Toná emerged in the course of the various trips to Malaga that I made to visit my rather ill father. In his home, where I was raised, there was a reencounter with references, icons, symbols that I had almost completely forgotten. I recalled anecdotes and fears, reconnecting with the folklore of my childhood. I wanted to dance a feeling true to that folklore: death as a celebration of life, the “fiesta”, and a catharsis that is both individual and collective.

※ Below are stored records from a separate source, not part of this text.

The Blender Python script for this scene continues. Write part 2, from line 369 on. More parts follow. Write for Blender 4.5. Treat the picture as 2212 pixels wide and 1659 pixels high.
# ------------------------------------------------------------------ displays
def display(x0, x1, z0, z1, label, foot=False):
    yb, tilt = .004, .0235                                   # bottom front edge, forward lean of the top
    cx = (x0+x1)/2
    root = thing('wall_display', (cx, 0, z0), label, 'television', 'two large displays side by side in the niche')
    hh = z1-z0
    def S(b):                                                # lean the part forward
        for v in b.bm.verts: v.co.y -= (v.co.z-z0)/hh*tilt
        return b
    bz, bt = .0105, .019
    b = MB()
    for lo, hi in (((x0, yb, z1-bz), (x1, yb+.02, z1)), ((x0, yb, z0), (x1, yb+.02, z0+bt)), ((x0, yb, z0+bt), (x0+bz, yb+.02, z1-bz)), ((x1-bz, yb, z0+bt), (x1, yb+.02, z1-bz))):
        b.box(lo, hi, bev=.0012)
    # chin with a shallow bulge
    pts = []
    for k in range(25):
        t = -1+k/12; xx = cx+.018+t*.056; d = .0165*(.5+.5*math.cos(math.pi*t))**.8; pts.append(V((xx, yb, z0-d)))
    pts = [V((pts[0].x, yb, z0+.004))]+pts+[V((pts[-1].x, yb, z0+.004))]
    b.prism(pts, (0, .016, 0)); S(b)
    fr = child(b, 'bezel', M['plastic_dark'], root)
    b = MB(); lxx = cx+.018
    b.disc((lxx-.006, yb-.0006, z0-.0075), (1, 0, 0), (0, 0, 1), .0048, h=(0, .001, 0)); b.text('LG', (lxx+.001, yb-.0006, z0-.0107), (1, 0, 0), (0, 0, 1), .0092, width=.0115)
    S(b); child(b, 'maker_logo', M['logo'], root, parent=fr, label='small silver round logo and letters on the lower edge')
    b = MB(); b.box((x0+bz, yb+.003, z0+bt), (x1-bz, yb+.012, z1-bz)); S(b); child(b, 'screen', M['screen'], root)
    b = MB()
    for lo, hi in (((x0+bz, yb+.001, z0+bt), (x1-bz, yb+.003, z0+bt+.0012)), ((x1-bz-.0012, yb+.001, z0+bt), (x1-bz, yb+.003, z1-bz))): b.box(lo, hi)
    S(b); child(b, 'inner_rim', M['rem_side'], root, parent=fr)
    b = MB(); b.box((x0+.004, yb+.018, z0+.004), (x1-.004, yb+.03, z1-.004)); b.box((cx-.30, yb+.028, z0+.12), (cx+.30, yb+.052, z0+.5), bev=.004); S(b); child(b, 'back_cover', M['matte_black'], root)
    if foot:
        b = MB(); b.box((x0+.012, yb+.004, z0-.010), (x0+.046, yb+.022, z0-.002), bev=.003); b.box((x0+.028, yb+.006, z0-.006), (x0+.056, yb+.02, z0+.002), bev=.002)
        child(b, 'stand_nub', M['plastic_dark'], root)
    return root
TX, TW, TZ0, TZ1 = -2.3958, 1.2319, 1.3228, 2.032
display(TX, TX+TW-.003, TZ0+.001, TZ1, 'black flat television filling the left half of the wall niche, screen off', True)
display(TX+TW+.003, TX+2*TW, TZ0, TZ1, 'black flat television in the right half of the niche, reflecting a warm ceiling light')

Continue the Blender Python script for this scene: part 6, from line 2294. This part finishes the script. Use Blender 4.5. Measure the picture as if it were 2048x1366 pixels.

I was working on a new project at the time with musician Luz Prado and visual artist Virginia Rota. I suggested to these two women, also from Malaga, that we explore this common poetic patrimony. Luz had worked extensively on the “verdiales”, a folk musical and dance tradition typical of Malaga that predates flamenco and can be traced back to pre-Roman times. The “verdiales” probably originated in Phoenician times and have, to a large extent, resisted successive cultural appropriations and all attempts at domestication. Virginia, for her part, had just opened an exhibition about mourning in Andalusia.
Collective memory and popular imaginaries are vital because they give us shelter from the storm, providing refuge from individualism, inviting us to forge a common shared narrative. As with anything related to the “people”, this cultural memory is undoubtedly problematic at multiple levels. But returning to revitalise said memory by dirtying and renaming it is an act of liberty that the collective can alone administer through performativity in defiance of cultural totalitarianism or any neoliberal attempt to fix or capture meaning. It is also a an act of resistance against the attempt by our system to bury and deny illness, old-age and death, which serves only to make us weak both culturally and spiritually, thereby rendering us as passive docile subjects.
Amongst my father´s book collection, I rediscovered a biography of Trinidad Huertas, “La Cuenca”, an early nineteenth-century dancer from Malaga who gained worldwide fame for a routine in which she performed as a female bullfighter, caught in the midst of the action, that earned her the epithet, “The Brave Woman”.
I have recuperated other references from my childhood such as the figure of Our Lady of Mount Carmel hoisted aloft in the procession by the sea on July 16 every year. As with so many other festivities belonging to the realm of the popular, it exudes a Pagan archaism that pre-dates Catholicism. The Church, however, has always exploited them to construct its own myths. I can still recall when a friend of my father’s took us at night to wait for the virgin to appear amidst the olive trees. I am interested in the experience of the miracle as construed by Pasolini or Ana Mendieta: the metaphysics of the flesh, a wanting manifestation of the spectacular, the unexpected witness.
Miracles are comprised of many things but, first and foremost, the need for them to take place. Their devotional character does not require too elaborate a formal structure. As my friend Rafael S.M. Paniagua says: “the efficiency of popular cultural forms is of another kind. The precision is of another kind. We can elaborate a belief on the basis of an abject image, a stain on the wall, a badly painted Christ. Popular devotion arranges itself around bad images.”
I confess that the process of creation has been a liberation. One can but hope that it will be for the audience as well.